■ Directive: Omit all images. Transcribe the rest of the material below exactly.

(Scripts that build scenes)
## start
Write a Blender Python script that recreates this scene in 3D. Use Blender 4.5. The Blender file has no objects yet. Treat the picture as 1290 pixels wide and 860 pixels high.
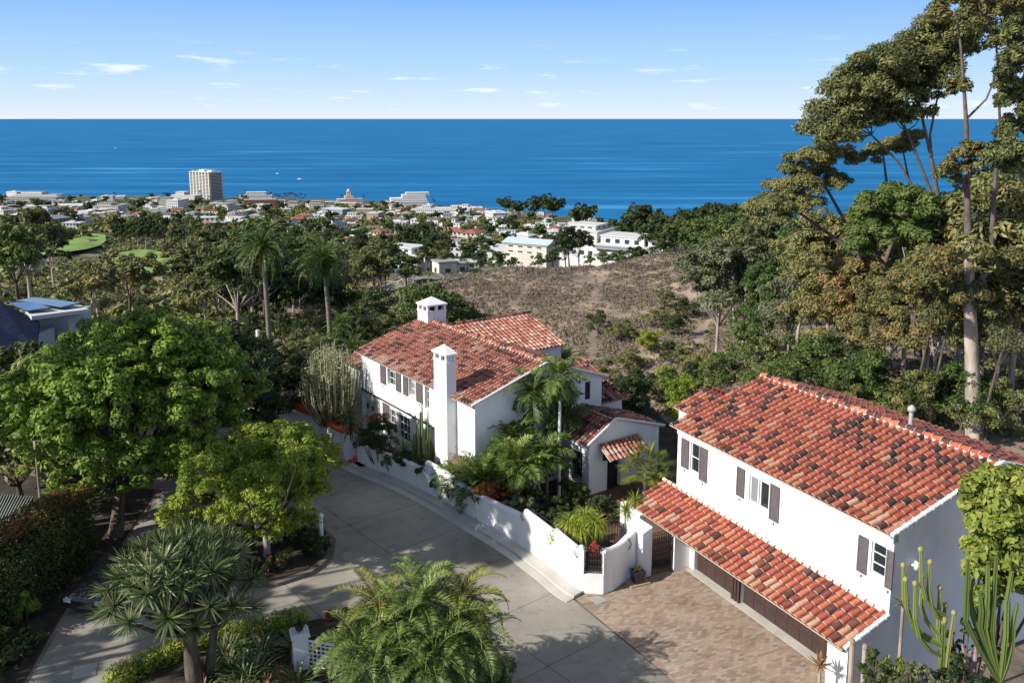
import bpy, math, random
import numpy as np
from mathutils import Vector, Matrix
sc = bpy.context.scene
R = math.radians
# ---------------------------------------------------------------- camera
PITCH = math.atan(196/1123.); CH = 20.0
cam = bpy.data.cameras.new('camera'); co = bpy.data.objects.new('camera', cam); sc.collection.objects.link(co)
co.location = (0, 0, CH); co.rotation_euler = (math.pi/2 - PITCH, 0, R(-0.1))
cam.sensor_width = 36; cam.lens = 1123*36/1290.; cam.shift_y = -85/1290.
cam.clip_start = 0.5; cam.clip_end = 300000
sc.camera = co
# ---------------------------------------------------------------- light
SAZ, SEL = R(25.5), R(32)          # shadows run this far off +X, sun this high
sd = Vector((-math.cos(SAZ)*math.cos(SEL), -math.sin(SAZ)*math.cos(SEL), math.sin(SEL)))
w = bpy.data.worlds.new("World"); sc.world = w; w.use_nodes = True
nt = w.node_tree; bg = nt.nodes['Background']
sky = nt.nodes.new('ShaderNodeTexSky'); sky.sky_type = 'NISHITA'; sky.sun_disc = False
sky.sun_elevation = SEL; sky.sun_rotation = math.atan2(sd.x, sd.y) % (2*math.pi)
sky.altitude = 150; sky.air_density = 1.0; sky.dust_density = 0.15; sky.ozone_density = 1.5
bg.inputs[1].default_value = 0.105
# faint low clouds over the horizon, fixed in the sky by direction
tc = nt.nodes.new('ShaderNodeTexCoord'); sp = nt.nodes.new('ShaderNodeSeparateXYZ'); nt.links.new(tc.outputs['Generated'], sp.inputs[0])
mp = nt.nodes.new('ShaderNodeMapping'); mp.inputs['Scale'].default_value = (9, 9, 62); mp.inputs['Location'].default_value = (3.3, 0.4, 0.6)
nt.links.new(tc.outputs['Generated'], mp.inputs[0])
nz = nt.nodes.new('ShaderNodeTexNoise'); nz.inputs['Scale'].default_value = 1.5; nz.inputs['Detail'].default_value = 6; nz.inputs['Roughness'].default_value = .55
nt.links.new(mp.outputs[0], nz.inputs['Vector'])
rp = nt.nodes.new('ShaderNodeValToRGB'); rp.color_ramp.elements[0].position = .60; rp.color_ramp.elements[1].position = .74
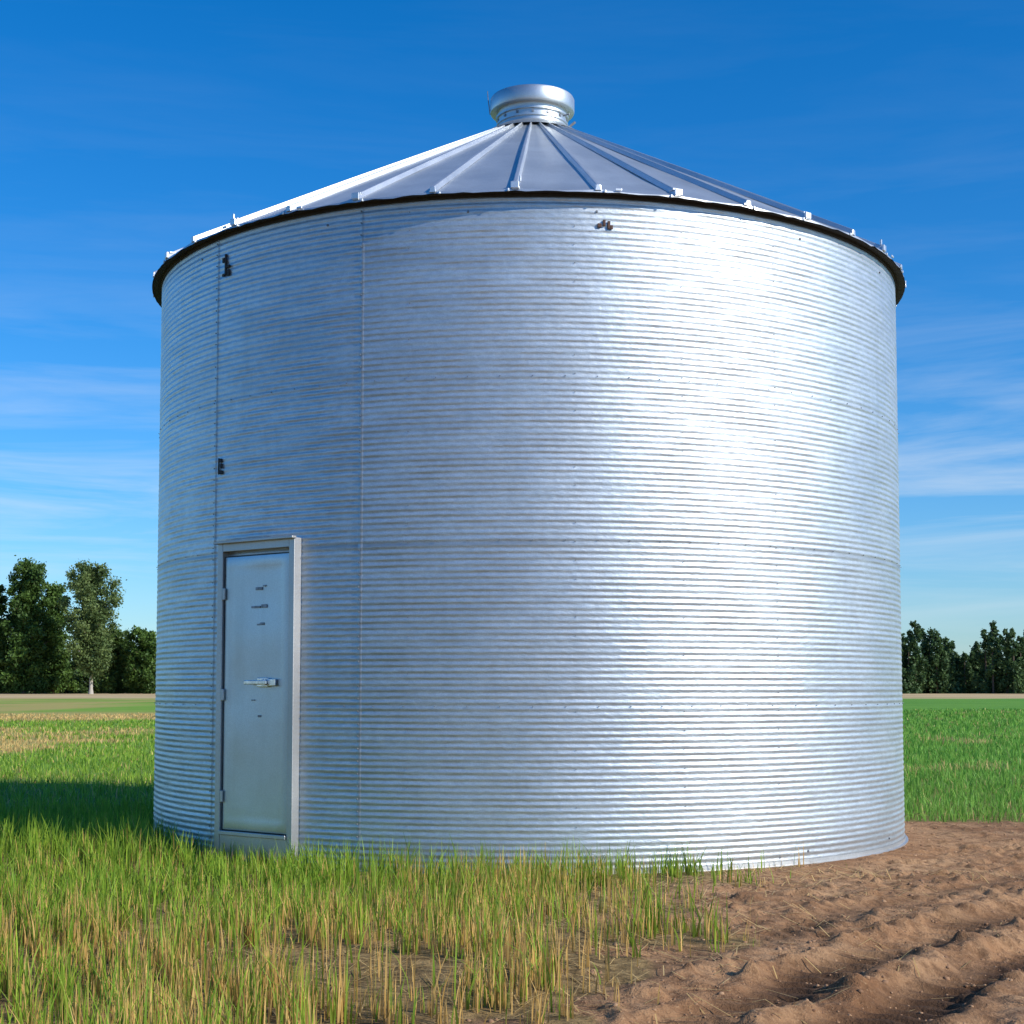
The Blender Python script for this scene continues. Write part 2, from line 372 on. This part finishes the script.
## end
■ Written response:
Write a Blender Python script that recreates this scene in 3D. Use Blender 4.5. The Blender file has no objects yet. Treat the picture as 1290 pixels wide and 860 pixels high.
import bpy, math, random
import numpy as np
from mathutils import Vector, Matrix
sc = bpy.context.scene
R = math.radians
# ---------------------------------------------------------------- camera
PITCH = math.atan(196/1123.); CH = 20.0
cam = bpy.data.cameras.new('camera'); co = bpy.data.objects.new('camera', cam); sc.collection.objects.link(co)
co.location = (0, 0, CH); co.rotation_euler = (math.pi/2 - PITCH, 0, R(-0.1))
cam.sensor_width = 36; cam.lens = 1123*36/1290.; cam.shift_y = -85/1290.
cam.clip_start = 0.5; cam.clip_end = 300000
sc.camera = co
# ---------------------------------------------------------------- light
SAZ, SEL = R(25.5), R(32)          # shadows run this far off +X, sun this high
sd = Vector((-math.cos(SAZ)*math.cos(SEL), -math.sin(SAZ)*math.cos(SEL), math.sin(SEL)))
w = bpy.data.worlds.new("World"); sc.world = w; w.use_nodes = True
nt = w.node_tree; bg = nt.nodes['Background']
sky = nt.nodes.new('ShaderNodeTexSky'); sky.sky_type = 'NISHITA'; sky.sun_disc = False
sky.sun_elevation = SEL; sky.sun_rotation = math.atan2(sd.x, sd.y) % (2*math.pi)
sky.altitude = 150; sky.air_density = 1.0; sky.dust_density = 0.15; sky.ozone_density = 1.5
bg.inputs[1].default_value = 0.105
# faint low clouds over the horizon, fixed in the sky by direction
tc = nt.nodes.new('ShaderNodeTexCoord'); sp = nt.nodes.new('ShaderNodeSeparateXYZ'); nt.links.new(tc.outputs['Generated'], sp.inputs[0])
mp = nt.nodes.new('ShaderNodeMapping'); mp.inputs['Scale'].default_value = (9, 9, 62); mp.inputs['Location'].default_value = (3.3, 0.4, 0.6)
nt.links.new(tc.outputs['Generated'], mp.inputs[0])
nz = nt.nodes.new('ShaderNodeTexNoise'); nz.inputs['Scale'].default_value = 1.5; nz.inputs['Detail'].default_value = 6; nz.inputs['Roughness'].default_value = .55
nt.links.new(mp.outputs[0], nz.inputs['Vector'])
rp = nt.nodes.new('ShaderNodeValToRGB'); rp.color_ramp.elements[0].position = .60; rp.color_ramp.elements[1].position = .74
The Blender Python script for this scene continues. Write part 2, from line 372 on. This part finishes the script.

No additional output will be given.